The dictionary’s account was in the news again recently. The account tweeted the dictionary’s article about “alternative facts” as a trending topic, and the tweet text language included the definition of a fact. The tweet now has more than 47,000 retweets and more than 59,000 likes. What’s the story behind sending that tweet?

Lauren Naturale

The “fact” tweet was part of our Trend Watch feature, which we've been running since 2010. When a lot of people are looking up a word at a rate higher than usual, in a way that's related to an event, we share that trend and try to add some additional information on the word's meaning and how it was used. Four people were involved in writing and editing the “fact” article, and none of us felt like we shouldn’t report the story — choosing not to report that trend would have been much more political than continuing as we always have. If you don't believe that words matter, why are you consulting a dictionary?

Lauren Katz

How would you describe that overall tone of the account?

Lauren Naturale

It reflects the personalities of the people who work here: wildly enthusiastic about language, jokey, friendly, but nobody’s fool. There’s also a kind of egalitarianism-without-anti-intellectualism which has been part of Merriam-Webster’s identity since before Twitter was invented. That’s the idea that the editors here have specialized knowledge and training — they’re experts — but they know that it’s their job to be experts and that it doesn’t make them better than people in other fields, who know all kinds of things we don’t know. Smart people are curious about the world, and smart people are curious about the other people who live in that world.
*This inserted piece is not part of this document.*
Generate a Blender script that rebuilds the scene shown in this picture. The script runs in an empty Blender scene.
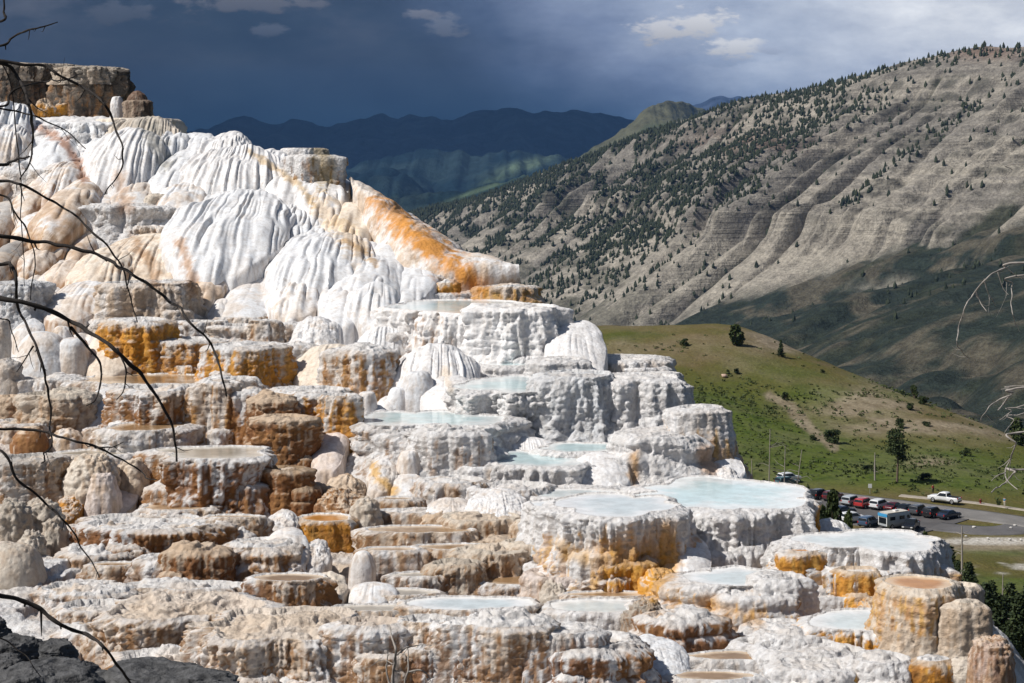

Our Twitter reflects that attitude.

Lauren Katz

And how would you describe the dictionary’s audience on Twitter?

Lauren Naturale

The account is for everyone, because the English language is for everyone. Period. We’d like to cheerfully kill till it’s dead the idea that everyone knows what a word nerd looks like. The best days are when you see people from a variety of backgrounds, who probably disagree on all sorts of things, coming together to exchange knowledge or geek out on some aspect of language. That doesn’t always happen, but it’s exciting when it does.

Lauren Katz

I like the goal of getting people excited about language. With that in mind, what’s the process of sending a tweet on your end?

Lauren Naturale

English is weird, and random, and illogical — but it’s mostly taught as a set of rules, and some of those rules aren’t even true. Few, if any, usage guides object to the use of done to mean finished, but plenty of people will correct you if you make this “mistake.” The more you learn about language, the more obvious it is that English is constantly changing and that even the rules you really should follow don’t make a lot of sense. Those complexities make English more interesting, not less. So everything we post to Twitter has to answer the question, “How can we show people how interesting English really is?”

We also offer commentary on words in a way that’s relevant to what’s actually going on in people’s lives. So a lot of what we post is determined by what words are in the news and what’s being looked up on a specific day.

Lauren Katz

As someone who works on an engagement team, I know how much effort can go into social posts. Is there a tweet that you or your team is most proud of?

Lauren Naturale

I love this poetry thread that emerged the day after the election. The country felt very divided, and it seemed like the right time to create a space for people to share art with each other. The thread kept going for about a week, and the poems ranged from the incredibly famous to the less well-known to “this is by a friend of mine.”

And my boss started an epic emoji thread before I was hired that still might be one of the best things we’ve ever done.